Before then the growing awareness of my sexuality had been like some deep, deep secret that I intended never to voice. Even with a belief in a compassionate God, I had not allowed this God to fully embrace all of me. Whilst I had always believed in a God 'who loved and accepted me anyway', it was at this time I also became intensely aware that this God 'loved and embraced me full stop', the 'anyway' wasn't necessary. There were wonderful people and times in my life, but the joy of this had become overshadowed by a growing divide, between what I let people see of me and what was happening inside of me. I was in a heterosexual long-term relationship and we had young children. I lived amongst a supportive community and we were at a place where we enjoyed financial security, having had many years without it. Yet, all of this did not prevent a growing awareness that I was grieving for something. What started as a dull ache continued to deepen and suck much of my energy with an array of other feelings- of guilt, a genuine love for my partner and the needs of our children. Following this period of discovery and my first 'coming out' steps, and for reasons of personal choice my partner and I later separated.

I was now a single parent, responsible for guiding, and providing for young children, at the same time, as I felt I was also starting a new life. I felt the support and understanding of those close to me who I gradually, but at times quite boldly, 'came out' to. I could feel quite a change from those first few tentative 'coming out' steps taken a few months earlier. I did choose people I felt 'safe' to do this with, as this level of exposure was all so new to me. I was expectant, excited but a little nervous about the future.

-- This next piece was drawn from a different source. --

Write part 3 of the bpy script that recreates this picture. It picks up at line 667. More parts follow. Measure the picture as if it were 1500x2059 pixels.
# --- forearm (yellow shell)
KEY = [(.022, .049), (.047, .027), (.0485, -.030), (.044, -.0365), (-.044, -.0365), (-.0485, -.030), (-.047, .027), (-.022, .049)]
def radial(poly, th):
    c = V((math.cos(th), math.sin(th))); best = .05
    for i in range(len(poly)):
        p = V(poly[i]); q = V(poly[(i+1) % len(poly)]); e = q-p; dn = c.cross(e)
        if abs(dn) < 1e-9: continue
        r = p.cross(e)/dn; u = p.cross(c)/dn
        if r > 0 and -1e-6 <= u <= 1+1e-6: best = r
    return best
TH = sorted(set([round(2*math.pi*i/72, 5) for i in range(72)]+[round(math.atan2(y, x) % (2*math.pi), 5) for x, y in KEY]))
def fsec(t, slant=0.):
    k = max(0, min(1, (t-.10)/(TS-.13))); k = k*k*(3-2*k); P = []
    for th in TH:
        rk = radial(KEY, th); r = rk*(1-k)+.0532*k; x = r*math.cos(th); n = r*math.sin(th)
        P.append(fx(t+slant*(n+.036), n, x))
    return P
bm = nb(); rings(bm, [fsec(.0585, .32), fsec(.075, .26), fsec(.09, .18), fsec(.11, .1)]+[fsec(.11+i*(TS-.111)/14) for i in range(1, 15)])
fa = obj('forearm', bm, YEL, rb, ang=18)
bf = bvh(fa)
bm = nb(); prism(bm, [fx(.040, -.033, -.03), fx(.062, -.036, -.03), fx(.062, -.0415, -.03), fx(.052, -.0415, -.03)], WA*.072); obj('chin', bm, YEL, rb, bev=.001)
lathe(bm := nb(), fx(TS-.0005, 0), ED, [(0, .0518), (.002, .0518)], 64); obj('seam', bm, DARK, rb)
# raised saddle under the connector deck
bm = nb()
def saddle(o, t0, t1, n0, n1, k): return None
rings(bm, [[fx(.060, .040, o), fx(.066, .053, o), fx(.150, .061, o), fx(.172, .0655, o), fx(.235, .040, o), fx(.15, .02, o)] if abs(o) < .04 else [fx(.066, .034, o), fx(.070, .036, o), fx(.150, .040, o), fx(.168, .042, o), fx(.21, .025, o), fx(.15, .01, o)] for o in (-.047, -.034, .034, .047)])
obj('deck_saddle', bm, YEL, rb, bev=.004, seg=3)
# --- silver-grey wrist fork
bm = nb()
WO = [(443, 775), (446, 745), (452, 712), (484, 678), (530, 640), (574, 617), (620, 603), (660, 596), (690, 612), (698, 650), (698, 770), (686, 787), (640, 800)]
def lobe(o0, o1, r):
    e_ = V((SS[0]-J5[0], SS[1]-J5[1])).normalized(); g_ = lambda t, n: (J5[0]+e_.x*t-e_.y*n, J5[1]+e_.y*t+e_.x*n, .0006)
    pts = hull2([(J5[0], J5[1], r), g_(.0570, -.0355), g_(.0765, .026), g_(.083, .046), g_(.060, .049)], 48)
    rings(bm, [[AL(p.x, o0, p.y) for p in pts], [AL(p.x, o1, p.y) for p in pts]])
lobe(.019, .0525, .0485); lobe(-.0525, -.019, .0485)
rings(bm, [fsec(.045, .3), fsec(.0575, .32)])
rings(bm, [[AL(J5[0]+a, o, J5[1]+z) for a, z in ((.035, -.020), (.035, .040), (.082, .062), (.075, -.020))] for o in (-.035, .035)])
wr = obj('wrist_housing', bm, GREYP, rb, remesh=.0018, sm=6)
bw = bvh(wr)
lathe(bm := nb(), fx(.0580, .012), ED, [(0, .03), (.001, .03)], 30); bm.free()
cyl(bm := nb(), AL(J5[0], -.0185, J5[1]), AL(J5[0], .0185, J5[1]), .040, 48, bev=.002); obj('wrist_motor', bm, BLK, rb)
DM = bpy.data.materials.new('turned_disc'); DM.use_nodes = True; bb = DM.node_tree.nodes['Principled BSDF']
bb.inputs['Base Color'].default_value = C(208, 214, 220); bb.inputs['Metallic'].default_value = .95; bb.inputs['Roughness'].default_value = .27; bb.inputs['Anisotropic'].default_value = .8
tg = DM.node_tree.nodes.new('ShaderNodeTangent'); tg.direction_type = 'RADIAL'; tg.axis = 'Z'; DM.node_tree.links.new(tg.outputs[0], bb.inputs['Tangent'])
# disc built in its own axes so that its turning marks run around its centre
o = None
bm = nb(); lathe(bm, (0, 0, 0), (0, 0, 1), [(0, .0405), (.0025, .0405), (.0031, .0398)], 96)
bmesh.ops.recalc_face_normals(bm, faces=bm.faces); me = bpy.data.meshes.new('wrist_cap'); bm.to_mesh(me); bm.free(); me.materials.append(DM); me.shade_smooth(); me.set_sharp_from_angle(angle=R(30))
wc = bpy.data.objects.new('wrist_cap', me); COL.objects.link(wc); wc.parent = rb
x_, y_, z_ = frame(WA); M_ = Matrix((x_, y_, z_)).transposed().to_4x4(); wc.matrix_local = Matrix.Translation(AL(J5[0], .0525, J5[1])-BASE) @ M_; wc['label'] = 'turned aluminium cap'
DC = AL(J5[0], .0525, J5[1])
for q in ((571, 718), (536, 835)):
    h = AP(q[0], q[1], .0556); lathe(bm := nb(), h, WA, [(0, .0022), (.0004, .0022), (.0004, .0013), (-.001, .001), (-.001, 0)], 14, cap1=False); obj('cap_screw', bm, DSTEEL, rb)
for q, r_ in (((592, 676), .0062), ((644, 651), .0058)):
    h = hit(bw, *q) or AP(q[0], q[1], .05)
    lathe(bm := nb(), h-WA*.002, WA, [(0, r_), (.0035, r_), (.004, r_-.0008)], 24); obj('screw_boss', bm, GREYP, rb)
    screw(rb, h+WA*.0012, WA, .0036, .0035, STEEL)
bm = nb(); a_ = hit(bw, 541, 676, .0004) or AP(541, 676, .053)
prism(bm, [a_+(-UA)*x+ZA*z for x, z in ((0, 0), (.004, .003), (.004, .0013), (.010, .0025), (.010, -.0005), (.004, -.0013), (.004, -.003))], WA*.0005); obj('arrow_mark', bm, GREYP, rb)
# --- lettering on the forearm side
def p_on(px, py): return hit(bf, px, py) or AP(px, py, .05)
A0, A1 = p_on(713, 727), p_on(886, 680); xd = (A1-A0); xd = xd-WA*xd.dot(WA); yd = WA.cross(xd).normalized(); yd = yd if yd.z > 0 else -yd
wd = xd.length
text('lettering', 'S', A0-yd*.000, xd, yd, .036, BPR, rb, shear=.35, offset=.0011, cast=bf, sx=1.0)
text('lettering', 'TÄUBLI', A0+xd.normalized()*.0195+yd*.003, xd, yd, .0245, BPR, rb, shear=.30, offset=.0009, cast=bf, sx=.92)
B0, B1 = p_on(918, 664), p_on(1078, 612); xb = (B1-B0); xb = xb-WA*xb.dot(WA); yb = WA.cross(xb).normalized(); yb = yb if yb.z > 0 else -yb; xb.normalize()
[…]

The next question was how to connect with other gay and lesbian people as I had very few contacts at this stage and it felt daunting. I had heard of a support organisation, "Bfriend", for people questioning their sexuality and so I made contact with them. This was a hugely significant part of the `coming out' process for me as I was greeted with genuine warmth and the reassurance of encouragement in the steps I had taken so far. I was also given a much needed starting point to a link with a community. A little later when a volunteer came alongside me too, I was able to meet and talk openly with her and was provided with a safe and warm means for my questions. I had never imagined being able to voice any of these guarded aspects of me, but now it was just happening. It was incredibly liberating, especially as these steps were being acknowledged with such respect.

Attending "Out for Tea", at the Caos Cafe for the first time felt like a major step in my outing process. `Out' in a public venue for the first time, with a large group of other same sex attracted women, and what if someone spoke to me as well. Thankfully, they did. I have now attended several such dinners, some Bfriend workshops and my first Feast Opening Night, I feel like I am developing a level of confidence and a sense of belonging. To walk into a pre-Feast get together and see many welcoming and familiar faces and be able to walk up and just start talking, felt so incredibly good. It does take time and some persistence. Life continues to bring with it many new challenges, emotions and experiences. I especially value the friendships I have formed here. There are beautiful people with deep, inspiring and unique stories who have been willing to share aspects of them with me and this has enabled and encouraged me to continue the process of "coming out".